For more than a decade a vicious civil war has torn the fabric of society in the West African country of Sierra
Leone, forcing thousands to flee their homes for refugee camps and others to seek peace and asylum abroad. Sierra
Leoneans have established new communities around the world, in London, Paris, New York, Washington, D.C., and elsewhere.
Yet despite the great geographic range of this diaspora and the diverse ethnic backgrounds among Sierra Leoneans
settled in the same communities abroad, these Africans have come to understand and express their shared identity
through religious rituals, social engagements, and material culture.
In An Imagined Geography, anthropologist JoAnn D'Alisera demonstrates persuasively that the long-held anthropological
paradigms of separate, bounded, and unique communities, geographically located and neatly localized, must be reconsidered.
Studying Sierra Leonean Muslims living in greater Washington, D.C., she shows how these immigrants maintain intense
and genuine community ties through weddings, rituals, and travel, across both vast urban spaces and national boundaries.

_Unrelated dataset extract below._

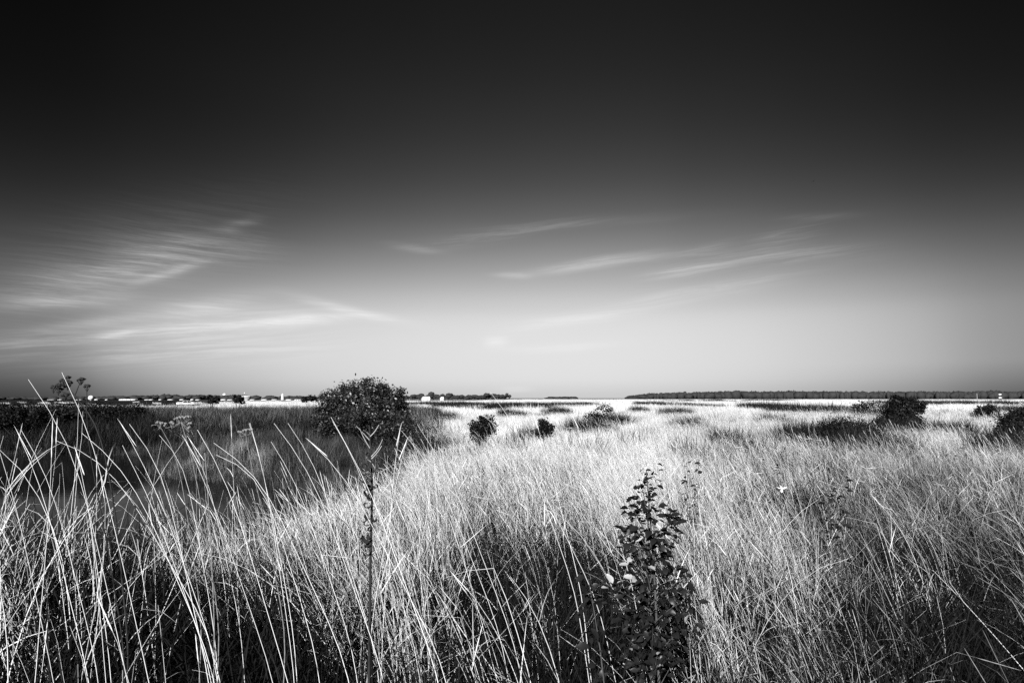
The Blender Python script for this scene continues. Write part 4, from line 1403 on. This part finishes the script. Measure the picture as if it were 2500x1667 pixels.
house(1031, 1051, 967, 560, 'large white house before the pines right of the round bush', roofk=.5)
house(1076, 1084, 968, 600, 'smaller white house right of the large white house', roofk=.5)
house(296, 332, 973.5, 640, 'long low white hall on the left horizon', roofk=.25)
for (a, b, t) in [(119, 133, 973), (144, 152, 972), (188, 200, 973.5), (234, 240, 970), (260, 264, 971), (356, 364, 972), (366, 374, 971.5), (391, 395, 970.5), 
                  (412, 423, 971.5), (441, 449, 971), (467, 473, 970), (480, 488, 972), (540, 552, 970.5), (556, 568, 972), (598, 606, 970.5), (612, 622, 972), (640, 652, 971), (664, 676, 972), (700, 712, 971), (720, 740, 971.5)]:
    house(a, b, t, 700 + (a % 5) * 18, 'tiny white house in the village on the left horizon', 'white village houses on the left horizon', .55)

# white globe tank, water tower, lighthouse tower, lamp mast, flat hall
p = at(222, 972, 640)
e = empty('globe_tank', (p.x, 640, h1(p.x, 640)))
tag(e, 'white round tank among the village houses on the left', 'tank')
zr = p.z - e.location.z
path_tube('tank', [Vector((0, 0, max(.2, zr - 2.2) + 4.4 * i / 10)) for i in range(11)], 2.4, 2.4, M['white_wall'], e, 14, None, ([0, .08, .25, .5, .75, .92, 1], [.15, .6, .87, 1, .87, .6, .05]))
path_tube('leg', [Vector((0, 0, -.3)), Vector((0, 0, max(.3, zr - 1.8)))], .9, .7, M['white_wall'], e, 10)
p = at(548, 960, 900)
e = empty('water_tower', (p.x, 900, h1(p.x, 900)))
tag(e, 'white water tower behind bushes on the left horizon', 'tower')
zt = p.z - e.location.z
path_tube('shaft', [Vector((0, 0, -.3)), Vector((0, 0, zt - 5.2))], 1.3, 1.3, M['white_wall'], e, 12)
path_tube('tank', [Vector((0, 0, zt - 5.6 + .95 * i)) for i in range(7)], 2.0, 2.0, M['white_wall'], e, 14, None, ([0, .1, .5, .85, .95, 1], [.55, .9, 1, 1.05, .9, .05]))
p = at(690, 960, 850)
e = empty('church_tower', (p.x, 850, h1(p.x, 850)))
tag(e, 'slim white tower left of the big round bush on the horizon', 'tower')
zt = p.z - e.location.z
path_tube('shaft', [Vector((0, 0, -.3)), Vector((0, 0, zt - 2.4))], 1.9, 1.35, M['white_wall'], e, 8)
path_tube('gallery', [Vector((0, 0, zt - 2.4)), Vector((0, 0, zt - 1.9))], 1.8, 1.8, M['white_wall'], e, 8)
path_tube('spire', [Vector((0, 0, zt - 1.9)), Vector((0, 0, zt - .6)), Vector((0, 0, zt))], 1.2, .1, M['white_wall'], e, 8)
p = at(597, 959, 800)
e = empty('lamp_mast', (p.x - 1.2, 800, h1(p.x, 800)))
tag(e, 'thin leaning mast with a bright round top on the left horizon', 'mast')
zt = p.z - e.location.z
path_tube('pole', [Vector((0, 0, -.3)), Vector((.3, 0, zt * .6)), Vector((1.2, 0, zt))], .28, .2, M['metal'], e, 6)
path_tube('lamp_head', [Vector((1.2, 0, zt - .6 + .2 * i)) for i in range(7)], .75, .75, M['white_wall'], e, 8, None, ([0, .2, .5, .8, 1], [.2, .8, 1, .8, .1]))
p0, p1 = at(590, 966.5, 780), at(611, 966.5, 780)
z0 = h1(p0.x, 780)
e = empty('flat_roof_hall', ((p0.x + p1.x) / 2, 780, z0))
tag(e, 'flat roofed pale hall below the leaning mast on the left horizon', 'building')
w_, ht = (p1.x - p0.x) / 2, p0.z - z0
for nm, a, b, gr, m_ in (('wall', 0, ht - .7, 0, 'grey_roof'), ('roof', ht - .697, ht, .6, 'white_wall')):
    x, y = w_ + gr - .6, 4 + gr
    v = [(-x, -y, a), (x, -y, a), (x, y, a), (-x, y, a), (-x, -y, b), (x, -y, b), (x, y, b), (-x, y, b)]
    f = [0, 1, 5, 4, 1, 2, 6, 5, 2, 3, 7, 6, 3, 0, 4, 7, 4, 5, 6, 7]
    link(bpy.data.objects.new(nm, mesh_np(nm, np.array(v, dtype=float), f, 4, M[m_])), e)

# marker mast with white boards, and a bare pole, on the right
Yk = 150
p = at(2441, 960, Yk)
e = empty('marker_post', (p.x, Yk, h1(p.x, Yk)))
tag(e, 'post with two white marker boards before the far wood', 'post')
zt = p.z - e.location.z
path_tube('pole', [Vector((0, 0, -.3)), Vector((0, 0, zt))], .07, .05, M['wood'], e, 6)
for (zz, ww, hb) in ((zt - .25, .30, .24), (zt - .95, .36, .2)):
    v = np.array([(-ww, -.10, zz - hb / 2), (ww, -.10, zz - hb / 2), (ww, -.06, zz - hb / 2), (-ww, -.06, zz - hb / 2), (-ww, -.10, zz + hb / 2), (ww, -.10, zz + hb / 2), (ww, -.06, zz + hb / 2), (-ww, -.06, zz + hb / 2)])
    f = [0, 1, 5, 4, 1, 2, 6, 5, 2, 3, 7, 6, 3, 0, 4, 7, 4, 5, 6, 7, 3, 2, 1, 0]
    link(bpy.data.objects.new('board', mesh_np('board', v, f, 4, M['white_wall'])), e)
p = at(2385, 960, 120)
tag(path_tube('bare_pole', [Vector((p.x, 120, h1(p.x, 120) - .3)), p], .06, .04, M['metal'], None, 6), 'bare thin pole left of the marker post', 'post')

# white car beyond the reeds
Yc = 195
pc = at(452, 977.5, Yc)
zc = pc.z - 1.46
car = empty('parked_car', (pc.x, Yc, zc), R(48))
tag(car, 'white car parked beyond the reeds on the left', 'car')
prof = [(-2.05, .35), (-2.1, .75), (-1.95, .95), (-1.2, 1.02), (-.55, 1.42), (.7, 1.46), (1.55, 1.10), (2.0, .98), (2.08, .6), (2.05, .32)]
bm_v, bm_f = [], []
n = len(prof)
for sgn, inset in ((-1, 0), (1, 0)):
    for (x, z) in prof:
        tuck = .16 * max(0, (z - .95) / .5)
        bm_v.append((x, sgn * (.86 - tuck), z))
faces = [tuple(range(n)), tuple(range(2 * n - 1, n - 1, -1))] + [(i, n + i, n + (i + 1) % n, (i + 1) % n) for i in range(n)]
me = bpy.data.meshes.new('body'); me.from_pydata(bm_v, [], faces); me.materials.append(M['car_paint'])
link(bpy.data.objects.new('body', me), car)


def car_glass(pts, nm='window'):
    m2 = bpy.data.meshes.new(nm); m2.from_pydata(pts, [], [tuple(range(len(pts)))]); m2.materials.append(M['glass'])
    link(bpy.data.objects.new(nm, m2), car)


for s in (-1, 1):
    yb, yt = s * .915, s * .80
    car_glass([(-1.10, yb, .96), (.10, yb, .96), (.10, yt, 1.38), (-.52, yt, 1.365)])
    car_glass([(.28, yb, .96), (1.35, yb, .98), (.70, yt, 1.40), (.28, yt, 1.39)])
    for x in (-1.3, 1.28):
        path_tube('wheel', [Vector((x, s * .70, .32)), Vector((x, s * .885, .32))], .33, .33, M['tyre'], car, 14)
car_glass([(-1.17, -.74, 1.045), (-1.17, .74, 1.045), (-.62, .66, 1.395), (-.62, -.66, 1.395)], 'windscreen')
car_glass([(1.52, .7, 1.125), (1.52, -.7, 1.125), (.78, -.66, 1.445), (.78, .66, 1.445)], 'rear_window')

# bird high on the right
p = at(1985, 443, 60)
bd = empty('flying_bird', p, .5)
tag(bd, 'tiny dark bird flying high in the right sky', 'bird')
path_tube('body', [Vector((-.10 + .2 * i / 8, 0, 0)) for i in range(9)], .03, .03, M['feather'], bd, 8, None, ([0, .2, .5, .8, 1], [.2, .8, 1, .7, .15]))
for s in (-1, 1):
    v = np.array([(.04, s * .015, .012), (-.05, s * .015, .010), (.05, s * .11, .05), (-.03, s * .11, .045), (-.01, s * .2, .03), (-.03, s * .2, .028)])
    link(bpy.data.objects.new('wing', mesh_np('wing', v, [0, 1, 3, 2, 2, 3, 5, 4], 4, M['feather'])), bd)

D'Alisera examines two primary issues: Sierra Leoneans' engagement with their homeland, to which they frequently
traveled and often sent their children for upbringing until the outbreak of the civil war; and the Sierra Leonean
interaction with a diverse, multicultural, increasingly global Muslim community that is undergoing its own search
for identity.
Sierra Leoneans in America, D'Alisera observes, express a longing for home and the pain of disconnection in powerful
narratives about their country and about their own displacement. At the same time, however, self and communal identity
are shaped by a pressing need to affiliate in their adopted country with Sierra Leoneans of all ethnic and religious
backgrounds and with fellow Muslims from other parts of the world, a process that is played out against the complex
social field of the American urban landscape.